Louis XIV also invited Bernini to Paris and commissioned an equestrian statue. Bernini’s trip to France in 1665 was his only prolonged absence from Rome. His popularity was such that admiring crowds lined the streets on his walks in Paris. However, he soon lost favour at the French court as he praised the art and architecture of Italy over that of France.
The king’s minister told Bernini to make it like Bernini’s statue of Constantine in the Vatican, but not a copy of it. ‘Not to worry’, Bernini wrote back to him. ‘My Constantine is entranced by the vision of the Cross above him and King Louis will be in the attitude of majesty and command’.
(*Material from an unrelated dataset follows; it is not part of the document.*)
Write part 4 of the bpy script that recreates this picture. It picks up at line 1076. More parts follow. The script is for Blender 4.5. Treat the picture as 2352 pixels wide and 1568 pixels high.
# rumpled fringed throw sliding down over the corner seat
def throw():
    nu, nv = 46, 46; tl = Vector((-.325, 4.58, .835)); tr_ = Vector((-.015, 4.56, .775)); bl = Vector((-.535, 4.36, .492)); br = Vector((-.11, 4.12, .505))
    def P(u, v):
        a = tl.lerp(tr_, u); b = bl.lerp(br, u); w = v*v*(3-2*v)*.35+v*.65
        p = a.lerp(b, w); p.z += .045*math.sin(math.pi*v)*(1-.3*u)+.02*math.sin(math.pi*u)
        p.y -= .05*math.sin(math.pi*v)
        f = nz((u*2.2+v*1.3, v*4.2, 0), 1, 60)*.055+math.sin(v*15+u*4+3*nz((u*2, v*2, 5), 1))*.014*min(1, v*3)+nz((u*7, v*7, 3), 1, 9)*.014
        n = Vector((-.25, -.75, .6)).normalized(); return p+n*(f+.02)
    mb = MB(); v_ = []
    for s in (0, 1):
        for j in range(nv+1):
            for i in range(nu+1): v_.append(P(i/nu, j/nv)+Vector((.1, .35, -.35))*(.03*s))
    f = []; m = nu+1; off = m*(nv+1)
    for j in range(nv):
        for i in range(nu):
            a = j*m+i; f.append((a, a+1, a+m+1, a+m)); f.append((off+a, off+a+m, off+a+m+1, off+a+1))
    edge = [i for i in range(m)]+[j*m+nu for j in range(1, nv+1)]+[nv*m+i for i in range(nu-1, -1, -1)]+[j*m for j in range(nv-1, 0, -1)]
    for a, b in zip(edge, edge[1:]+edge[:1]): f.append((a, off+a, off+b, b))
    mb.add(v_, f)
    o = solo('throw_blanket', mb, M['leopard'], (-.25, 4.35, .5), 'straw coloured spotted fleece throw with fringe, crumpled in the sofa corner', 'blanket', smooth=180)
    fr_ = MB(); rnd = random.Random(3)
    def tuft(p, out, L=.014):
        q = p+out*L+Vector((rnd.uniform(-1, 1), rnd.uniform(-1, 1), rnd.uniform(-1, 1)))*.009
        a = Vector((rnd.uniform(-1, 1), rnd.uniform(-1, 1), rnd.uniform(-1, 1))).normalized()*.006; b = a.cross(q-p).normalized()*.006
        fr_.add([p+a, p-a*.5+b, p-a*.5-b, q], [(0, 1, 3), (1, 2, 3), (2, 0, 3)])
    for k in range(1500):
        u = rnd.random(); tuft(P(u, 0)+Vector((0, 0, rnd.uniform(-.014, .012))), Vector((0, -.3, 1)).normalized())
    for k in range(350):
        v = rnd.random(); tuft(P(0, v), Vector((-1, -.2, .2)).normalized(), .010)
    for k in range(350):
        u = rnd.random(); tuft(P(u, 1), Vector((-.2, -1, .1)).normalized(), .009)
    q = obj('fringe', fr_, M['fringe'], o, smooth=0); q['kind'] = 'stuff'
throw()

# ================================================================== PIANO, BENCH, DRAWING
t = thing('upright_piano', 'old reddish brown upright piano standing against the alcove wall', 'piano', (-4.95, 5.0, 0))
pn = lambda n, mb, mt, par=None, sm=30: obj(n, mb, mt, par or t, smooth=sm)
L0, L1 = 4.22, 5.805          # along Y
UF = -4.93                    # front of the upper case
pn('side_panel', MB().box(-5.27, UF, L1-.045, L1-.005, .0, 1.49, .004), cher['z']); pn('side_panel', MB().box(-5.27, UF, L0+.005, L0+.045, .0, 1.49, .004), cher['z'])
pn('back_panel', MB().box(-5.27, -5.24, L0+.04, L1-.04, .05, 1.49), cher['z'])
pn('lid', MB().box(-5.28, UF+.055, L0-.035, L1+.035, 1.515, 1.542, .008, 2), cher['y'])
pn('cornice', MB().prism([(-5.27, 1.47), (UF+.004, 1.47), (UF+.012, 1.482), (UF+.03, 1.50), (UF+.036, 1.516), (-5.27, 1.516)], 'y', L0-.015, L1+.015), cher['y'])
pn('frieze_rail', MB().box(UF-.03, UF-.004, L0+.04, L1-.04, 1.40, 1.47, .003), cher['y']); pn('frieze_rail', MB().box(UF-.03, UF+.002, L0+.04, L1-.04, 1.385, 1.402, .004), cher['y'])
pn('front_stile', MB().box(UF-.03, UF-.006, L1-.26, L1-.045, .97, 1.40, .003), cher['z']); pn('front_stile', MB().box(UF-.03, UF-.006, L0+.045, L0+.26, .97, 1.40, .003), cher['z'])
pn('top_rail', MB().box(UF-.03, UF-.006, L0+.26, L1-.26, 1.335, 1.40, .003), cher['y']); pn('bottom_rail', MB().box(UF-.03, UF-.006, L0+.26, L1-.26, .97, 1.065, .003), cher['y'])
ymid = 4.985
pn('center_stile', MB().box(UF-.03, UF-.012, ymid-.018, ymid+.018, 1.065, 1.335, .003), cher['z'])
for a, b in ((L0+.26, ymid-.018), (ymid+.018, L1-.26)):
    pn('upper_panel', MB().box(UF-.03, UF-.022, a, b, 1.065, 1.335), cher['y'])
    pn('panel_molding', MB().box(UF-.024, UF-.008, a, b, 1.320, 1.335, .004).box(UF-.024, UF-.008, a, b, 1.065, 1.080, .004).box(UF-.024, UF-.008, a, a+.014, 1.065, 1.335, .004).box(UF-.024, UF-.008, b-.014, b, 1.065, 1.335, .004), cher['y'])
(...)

The Constantine statue was a high relief, as it was attached to a giant stone curtain. The Louis XIV figure had to be freestanding. Problem: how does one make a rearing marble horse? One cannot have a thousand kilograms of marble up in the air unsupported. This was no problem for Bernini. He went home and modelled a rearing horse with a rock under its belly, and he hammered out a meaning for the rock:
That’s the Peak of Virtue. The Divine King Louis, like Hercules before him, came to a crossroads and had to choose between the Primrose Path and the Rocky Climb. He chose the difficult one and now here he has reached the Peak, which is the Temple of Virtue or Glory.
Would the king think this was a bit far-fetched, a little too fawning? No, not for Louis XIV, who was out for La Gloire. The French royal family, as everyone knew, was descended from Hercules Gallicus and Louis was the modern version of this hero. Bernini chose to make the features of Louis XIV resemble those of Alexander the Great.
In 1669, the sculptor stated in a letter that he intended to execute the equestrian statue and started work on a marble block. Bernini already had the occasion to meet his important patron during his stay in Paris in 1665, when he made various studies of the king from life. The horse is depicted in a galloping position. Bernini was inspired by a model by Leonardo da Vinci of a statue of Francis I (that was never executed) and by the statue of Philip IV by Pietro Tacca. Bernini worked for four to eight years on the statue. After the sculptor’s death in 1680, the sculpture remained in his studio until it was taken to Paris in 1684 or 1685.
Louis XIV/Marcus Curtius by Gian Lorenzo Bernini (1680) and Francois Girardon in Versailles
The king, however, was not at all satisfied with the final results of Bernini’s work. The work was sent to Versailles, transformed by Francois Girardon into a statue of Marcus Curtius and exiled to the other end of a large pond, nowadays outside the grounds of the Palace of Versailles. From my own experience, it is hard to find. The pedestal of the statue does not bear any mention of the sculptor or the rider (only some graffiti), and the statue is not to be found on information panels in Versailles. <It is a dreary fate for a statue by the famous sculptor Bernini. >
A clay model of the original statue, now in the Borghese Gallery in Rome, makes it possible to assess the changes that were made by Girardon. The rocks of the Hill of Glory became the flames into which the hero Marcus Curtius threw himself, a Roman helmet was placed on the head, the long hair was trimmed and some features of the face were modified, for example by reducing the size of the nez Bourbonien.
A bronze copy of the statue was placed in the Cour de Napoléon of the Louvre in 1988.